Starting with the first line of the data below, copy each line up to and including the one containing "S.cycles.use_denoising = False". Pictures stay out.

::: DATA EXTRACT :::

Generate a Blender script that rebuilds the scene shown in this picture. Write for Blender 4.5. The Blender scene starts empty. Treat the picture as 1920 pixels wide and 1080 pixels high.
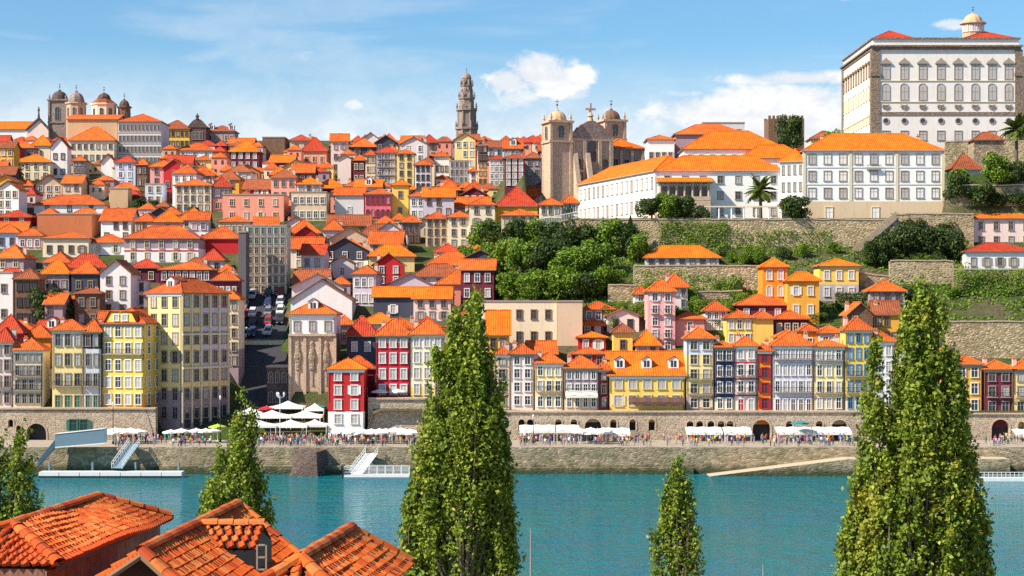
import bpy, math, random
from mathutils import Vector, Matrix, noise as mnoise
R = math.radians
random.seed(7)
S = bpy.context.scene
# ------------------------------------------------------------------ camera
F, CX, HY, CZ = 3500.0, 960.0, 580.0, 31.0          # focal length in photo pixels, image centre, horizon row, eye height
cam = bpy.data.cameras.new('camera'); co = bpy.data.objects.new('camera', cam); S.collection.objects.link(co)
co.location = (0, 0, CZ); co.rotation_euler = (R(90), 0, 0)
cam.sensor_width = 36; cam.lens = 36 * F / 1920; cam.shift_y = (HY - 540) / 1920
cam.clip_start = 1; cam.clip_end = 30000
S.camera = co
# ------------------------------------------------------------------ sun and sky
SUN_AZ, SUN_EL = 64, 41                              # degrees left of the camera's back, above horizon
sd = Vector((-math.sin(R(SUN_AZ)) * math.cos(R(SUN_EL)), -math.cos(R(SUN_AZ)) * math.cos(R(SUN_EL)), math.sin(R(SUN_EL))))
sl = bpy.data.lights.new('sun', 'SUN'); sl.energy = 5.0; sl.angle = R(0.5); sl.color = (1.0, .90, .74)
so = bpy.data.objects.new('sun', sl); S.collection.objects.link(so)
so.rotation_euler = sd.to_track_quat('Z', 'Y').to_euler()
w = bpy.data.worlds.new('World'); S.world = w; w.use_nodes = True
S.view_settings.view_transform = 'Standard'; S.view_settings.look = 'None'
S.view_settings.exposure = 0.68; S.view_settings.gamma = 1
S.cycles.max_bounces = 5; S.cycles.diffuse_bounces = 3; S.cycles.glossy_bounces = 2; S.cycles.transparent_max_bounces = 4
S.cycles.use_denoising = False


def sky():
    nt = w.node_tree; N = nt.nodes; L = nt.links; N.clear()
    out = N.new('ShaderNodeOutputWorld'); bg = N.new('ShaderNodeBackground'); bg.inputs[1].default_value = 0.072
    st = N.new('ShaderNodeTexSky'); st.sky_type = 'NISHITA'; st.sun_disc = False
    st.sun_elevation = R(SUN_EL); st.sun_rotation = math.atan2(sd.x, sd.y); st.altitude = 0
    st.air_density = 1.0; st.dust_density = 0.6; st.ozone_density = 2.2
    tc = N.new('ShaderNodeTexCoord'); sep = N.new('ShaderNodeSeparateXYZ'); L.new(tc.outputs['Generated'], sep.inputs[0])

    def m(op, a, b=None, c=None):
        n = N.new('ShaderNodeMath'); n.operation = op
        for i, v in enumerate((a, b, c)):
            if v is None: continue
            if hasattr(v, 'links'): L.new(v, n.inputs[i])
            else: n.inputs[i].default_value = v
        return n.outputs[0]
    az = m('ARCTAN2', sep.outputs[0], sep.outputs[1]); el = m('ARCSINE', sep.outputs[2])

    def noise(scale, sx, sy, sz, det=6, rough=.6, dist=0.0):
        mp = N.new('ShaderNodeMapping'); mp.inputs['Scale'].default_value = (sx, sy, sz)
        L.new(tc.outputs['Generated'], mp.inputs[0])
        n = N.new('ShaderNodeTexNoise'); n.inputs['Scale'].default_value = scale; n.inputs['Detail'].default_value = det
        n.inputs['Roughness'].default_value = rough; n.inputs['Distortion'].default_value = dist
        L.new(mp.outputs[0], n.inputs[0]); return n.outputs[0]
    nb = noise(46, 1, 1, 1.5, 8, .62, .25)
    ns = noise(6, 1, 1, 6, 6, .55, .4)

    def ramp(v, a, b):
        n = N.new('ShaderNodeMapRange'); n.interpolation_type = 'SMOOTHSTEP'
        n.inputs[1].default_value = a; n.inputs[2].default_value = b
        L.new(v, n.inputs[0]); return n.outputs[0]
    # drifting streaks over the whole sky, thicker towards the horizon
    low = ramp(el, .24, .02)
    streak = m('MULTIPLY', ramp(m('ADD', ns, m('MULTIPLY', low, .07)), .50, .68), m('ADD', m('MULTIPLY', low, .35), .10))
    mask = streak

    def blob(px, py, rx, ry, k=1.0, soft=.55, namp=1.7, nz=None):
        a0 = math.atan((px - CX) / F); e0 = math.atan((HY - py) / F)
        dx = m('DIVIDE', m('SUBTRACT', az, a0), rx / F); dy = m('DIVIDE', m('SUBTRACT', el, e0), ry / F)
        r = m('SQRT', m('ADD', m('MULTIPLY', dx, dx), m('MULTIPLY', dy, dy)))
        v = m('ADD', m('SUBTRACT', 1.0, r), m('MULTIPLY', m('SUBTRACT', nz or nb, .5), namp))
        return m('MULTIPLY', ramp(v, 0, soft), k)
    for b in [(1005, 132, 88, 50, 1.0, .5, 1.7), (1050, 152, 88, 38, 1.0, .5, 1.7), (955, 152, 60, 38, 1.0, .5, 1.7), (972, 182, 60, 40, .8, .8, 1.6), (1085, 175, 60, 22, .7, .8, 1.8), (1160, 205, 130, 30, .6, 1.0, 1.6), (930, 205, 70, 22, .6, 1.0, 1.6),
              (1390, 215, 290, 54, 1.0, .6, 1.2), (1470, 188, 200, 42, 1.0, .6, 1.3), (1500, 152, 210, 20, 1.0, .7, 1.3), (1290, 178, 90, 14, .6, .9, 1.8), (1500, 250, 300, 60, 1.0, .6, 1.0),
              (565, 112, 42, 24, .4, .9, 2.2), (662, 200, 26, 15, .8, .8, 2.0), (1582, -2, 50, 12, .8), (1790, 60, 50, 12, .8), (700, 262, 330, 30, .9, .9, 1.2), (420, 262, 120, 16, .6, .9, 1.2),
              (-700, 60, 260, 90, .9), (2700, 90, 300, 110, .9), (200, -900, 420, 160, .8), (2300, -1000, 400, 160, .8)]:
        mask = m('MAXIMUM', mask, blob(*b))
    veil = m('MULTIPLY', ramp(el, .145, .075), .85)
    tint = N.new('ShaderNodeMix'); tint.data_type = 'RGBA'; tint.blend_type = 'MULTIPLY'; tint.inputs[0].default_value = 1
    L.new(st.outputs[0], tint.inputs[6]); tint.inputs[7].default_value = (.78, 1.14, 1.34, 1)
    mx = N.new('ShaderNodeMix'); mx.data_type = 'RGBA'; L.new(m('MAXIMUM', mask, veil), mx.inputs[0])
    L.new(tint.outputs[2], mx.inputs[6])
    cl = N.new('ShaderNodeMix'); cl.data_type = 'RGBA'; L.new(ramp(nb, .38, .62), cl.inputs[0])
    cl.inputs[6].default_value = (7.2, 7.6, 8.2, 1); cl.inputs[7].default_value = (9.0, 9.0, 8.9, 1)
    L.new(cl.outputs[2], mx.inputs[7])
    L.new(mx.outputs[2], bg.inputs[0]); L.new(bg.outputs[0], out.inputs[0])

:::

• _SOLUTION TO THE PROBLEM_:
Generate a Blender script that rebuilds the scene shown in this picture. Write for Blender 4.5. The Blender scene starts empty. Treat the picture as 1920 pixels wide and 1080 pixels high.
import bpy, math, random
from mathutils import Vector, Matrix, noise as mnoise
R = math.radians
random.seed(7)
S = bpy.context.scene
# ------------------------------------------------------------------ camera
F, CX, HY, CZ = 3500.0, 960.0, 580.0, 31.0          # focal length in photo pixels, image centre, horizon row, eye height
cam = bpy.data.cameras.new('camera'); co = bpy.data.objects.new('camera', cam); S.collection.objects.link(co)
co.location = (0, 0, CZ); co.rotation_euler = (R(90), 0, 0)
cam.sensor_width = 36; cam.lens = 36 * F / 1920; cam.shift_y = (HY - 540) / 1920
cam.clip_start = 1; cam.clip_end = 30000
S.camera = co
# ------------------------------------------------------------------ sun and sky
SUN_AZ, SUN_EL = 64, 41                              # degrees left of the camera's back, above horizon
sd = Vector((-math.sin(R(SUN_AZ)) * math.cos(R(SUN_EL)), -math.cos(R(SUN_AZ)) * math.cos(R(SUN_EL)), math.sin(R(SUN_EL))))
sl = bpy.data.lights.new('sun', 'SUN'); sl.energy = 5.0; sl.angle = R(0.5); sl.color = (1.0, .90, .74)
so = bpy.data.objects.new('sun', sl); S.collection.objects.link(so)
so.rotation_euler = sd.to_track_quat('Z', 'Y').to_euler()
w = bpy.data.worlds.new('World'); S.world = w; w.use_nodes = True
S.view_settings.view_transform = 'Standard'; S.view_settings.look = 'None'
S.view_settings.exposure = 0.68; S.view_settings.gamma = 1
S.cycles.max_bounces = 5; S.cycles.diffuse_bounces = 3; S.cycles.glossy_bounces = 2; S.cycles.transparent_max_bounces = 4
S.cycles.use_denoising = False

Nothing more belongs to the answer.